**SHORT TASK:** Would you copy out the whole listing exactly as given?

**DATA TO PROCESS:**
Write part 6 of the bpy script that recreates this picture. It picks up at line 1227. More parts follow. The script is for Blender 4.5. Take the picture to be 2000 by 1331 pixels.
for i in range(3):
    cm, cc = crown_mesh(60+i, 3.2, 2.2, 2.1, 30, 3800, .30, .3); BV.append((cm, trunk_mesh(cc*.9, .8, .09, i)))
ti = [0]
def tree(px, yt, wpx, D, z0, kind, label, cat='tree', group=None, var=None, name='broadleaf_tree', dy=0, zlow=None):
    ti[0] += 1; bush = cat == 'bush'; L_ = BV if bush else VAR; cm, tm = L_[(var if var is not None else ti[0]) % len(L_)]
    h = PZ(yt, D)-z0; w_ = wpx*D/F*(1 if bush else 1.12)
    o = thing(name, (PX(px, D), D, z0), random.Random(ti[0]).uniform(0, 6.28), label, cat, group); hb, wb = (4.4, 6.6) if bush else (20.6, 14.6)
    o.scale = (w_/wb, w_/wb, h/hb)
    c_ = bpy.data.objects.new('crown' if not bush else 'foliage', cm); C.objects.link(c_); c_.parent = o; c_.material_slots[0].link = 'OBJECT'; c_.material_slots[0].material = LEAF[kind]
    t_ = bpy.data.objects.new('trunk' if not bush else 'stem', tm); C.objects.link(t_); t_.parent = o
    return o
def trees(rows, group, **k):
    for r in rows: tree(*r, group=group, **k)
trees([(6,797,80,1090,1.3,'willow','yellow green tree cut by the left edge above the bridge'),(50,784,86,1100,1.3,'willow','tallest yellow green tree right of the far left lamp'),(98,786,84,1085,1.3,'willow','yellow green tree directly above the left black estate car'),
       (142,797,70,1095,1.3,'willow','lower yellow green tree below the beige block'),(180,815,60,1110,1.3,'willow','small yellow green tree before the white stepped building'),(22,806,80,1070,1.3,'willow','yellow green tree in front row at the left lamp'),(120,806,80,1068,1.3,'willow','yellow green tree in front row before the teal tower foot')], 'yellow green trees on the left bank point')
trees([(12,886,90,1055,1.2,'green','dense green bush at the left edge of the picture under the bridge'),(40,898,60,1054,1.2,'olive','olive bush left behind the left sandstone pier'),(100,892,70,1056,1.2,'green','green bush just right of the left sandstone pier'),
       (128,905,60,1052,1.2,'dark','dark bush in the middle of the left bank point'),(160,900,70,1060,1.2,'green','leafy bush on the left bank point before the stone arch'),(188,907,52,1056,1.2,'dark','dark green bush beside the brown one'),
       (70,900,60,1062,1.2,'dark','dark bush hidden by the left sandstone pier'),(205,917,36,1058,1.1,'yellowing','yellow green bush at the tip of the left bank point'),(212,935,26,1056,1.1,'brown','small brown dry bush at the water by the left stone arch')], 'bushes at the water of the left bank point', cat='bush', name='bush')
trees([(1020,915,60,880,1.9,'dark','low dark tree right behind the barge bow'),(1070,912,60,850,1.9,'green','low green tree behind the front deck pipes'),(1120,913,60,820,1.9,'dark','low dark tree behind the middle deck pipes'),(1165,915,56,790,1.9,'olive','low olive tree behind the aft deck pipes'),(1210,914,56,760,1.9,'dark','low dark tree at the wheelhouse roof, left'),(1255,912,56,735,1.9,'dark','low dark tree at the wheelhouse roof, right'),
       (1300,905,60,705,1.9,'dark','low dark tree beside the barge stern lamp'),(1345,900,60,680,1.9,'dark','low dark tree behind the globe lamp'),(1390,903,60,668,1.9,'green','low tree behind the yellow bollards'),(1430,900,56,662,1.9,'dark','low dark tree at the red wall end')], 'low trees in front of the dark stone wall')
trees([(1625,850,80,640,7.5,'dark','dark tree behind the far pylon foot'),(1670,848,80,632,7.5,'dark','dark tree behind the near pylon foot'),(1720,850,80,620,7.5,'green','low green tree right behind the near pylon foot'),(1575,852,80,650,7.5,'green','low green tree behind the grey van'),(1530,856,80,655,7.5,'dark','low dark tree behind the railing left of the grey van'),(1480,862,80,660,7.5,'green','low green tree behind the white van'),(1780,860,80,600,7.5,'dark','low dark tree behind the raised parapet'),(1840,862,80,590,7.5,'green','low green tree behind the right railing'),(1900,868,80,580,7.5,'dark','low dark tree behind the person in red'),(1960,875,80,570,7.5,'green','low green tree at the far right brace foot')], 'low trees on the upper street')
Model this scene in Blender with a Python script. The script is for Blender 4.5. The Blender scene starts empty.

**RESULT OF THIS EXERCISE:**
Write part 6 of the bpy script that recreates this picture. It picks up at line 1227. More parts follow. The script is for Blender 4.5. Take the picture to be 2000 by 1331 pixels.
for i in range(3):
    cm, cc = crown_mesh(60+i, 3.2, 2.2, 2.1, 30, 3800, .30, .3); BV.append((cm, trunk_mesh(cc*.9, .8, .09, i)))
ti = [0]
def tree(px, yt, wpx, D, z0, kind, label, cat='tree', group=None, var=None, name='broadleaf_tree', dy=0, zlow=None):
    ti[0] += 1; bush = cat == 'bush'; L_ = BV if bush else VAR; cm, tm = L_[(var if var is not None else ti[0]) % len(L_)]
    h = PZ(yt, D)-z0; w_ = wpx*D/F*(1 if bush else 1.12)
    o = thing(name, (PX(px, D), D, z0), random.Random(ti[0]).uniform(0, 6.28), label, cat, group); hb, wb = (4.4, 6.6) if bush else (20.6, 14.6)
    o.scale = (w_/wb, w_/wb, h/hb)
    c_ = bpy.data.objects.new('crown' if not bush else 'foliage', cm); C.objects.link(c_); c_.parent = o; c_.material_slots[0].link = 'OBJECT'; c_.material_slots[0].material = LEAF[kind]
    t_ = bpy.data.objects.new('trunk' if not bush else 'stem', tm); C.objects.link(t_); t_.parent = o
    return o
def trees(rows, group, **k):
    for r in rows: tree(*r, group=group, **k)
trees([(6,797,80,1090,1.3,'willow','yellow green tree cut by the left edge above the bridge'),(50,784,86,1100,1.3,'willow','tallest yellow green tree right of the far left lamp'),(98,786,84,1085,1.3,'willow','yellow green tree directly above the left black estate car'),
       (142,797,70,1095,1.3,'willow','lower yellow green tree below the beige block'),(180,815,60,1110,1.3,'willow','small yellow green tree before the white stepped building'),(22,806,80,1070,1.3,'willow','yellow green tree in front row at the left lamp'),(120,806,80,1068,1.3,'willow','yellow green tree in front row before the teal tower foot')], 'yellow green trees on the left bank point')
trees([(12,886,90,1055,1.2,'green','dense green bush at the left edge of the picture under the bridge'),(40,898,60,1054,1.2,'olive','olive bush left behind the left sandstone pier'),(100,892,70,1056,1.2,'green','green bush just right of the left sandstone pier'),
       (128,905,60,1052,1.2,'dark','dark bush in the middle of the left bank point'),(160,900,70,1060,1.2,'green','leafy bush on the left bank point before the stone arch'),(188,907,52,1056,1.2,'dark','dark green bush beside the brown one'),
       (70,900,60,1062,1.2,'dark','dark bush hidden by the left sandstone pier'),(205,917,36,1058,1.1,'yellowing','yellow green bush at the tip of the left bank point'),(212,935,26,1056,1.1,'brown','small brown dry bush at the water by the left stone arch')], 'bushes at the water of the left bank point', cat='bush', name='bush')
trees([(1020,915,60,880,1.9,'dark','low dark tree right behind the barge bow'),(1070,912,60,850,1.9,'green','low green tree behind the front deck pipes'),(1120,913,60,820,1.9,'dark','low dark tree behind the middle deck pipes'),(1165,915,56,790,1.9,'olive','low olive tree behind the aft deck pipes'),(1210,914,56,760,1.9,'dark','low dark tree at the wheelhouse roof, left'),(1255,912,56,735,1.9,'dark','low dark tree at the wheelhouse roof, right'),
       (1300,905,60,705,1.9,'dark','low dark tree beside the barge stern lamp'),(1345,900,60,680,1.9,'dark','low dark tree behind the globe lamp'),(1390,903,60,668,1.9,'green','low tree behind the yellow bollards'),(1430,900,56,662,1.9,'dark','low dark tree at the red wall end')], 'low trees in front of the dark stone wall')
trees([(1625,850,80,640,7.5,'dark','dark tree behind the far pylon foot'),(1670,848,80,632,7.5,'dark','dark tree behind the near pylon foot'),(1720,850,80,620,7.5,'green','low green tree right behind the near pylon foot'),(1575,852,80,650,7.5,'green','low green tree behind the grey van'),(1530,856,80,655,7.5,'dark','low dark tree behind the railing left of the grey van'),(1480,862,80,660,7.5,'green','low green tree behind the white van'),(1780,860,80,600,7.5,'dark','low dark tree behind the raised parapet'),(1840,862,80,590,7.5,'green','low green tree behind the right railing'),(1900,868,80,580,7.5,'dark','low dark tree behind the person in red'),(1960,875,80,570,7.5,'green','low green tree at the far right brace foot')], 'low trees on the upper street')
Model this scene in Blender with a Python script. The script is for Blender 4.5. The Blender scene starts empty.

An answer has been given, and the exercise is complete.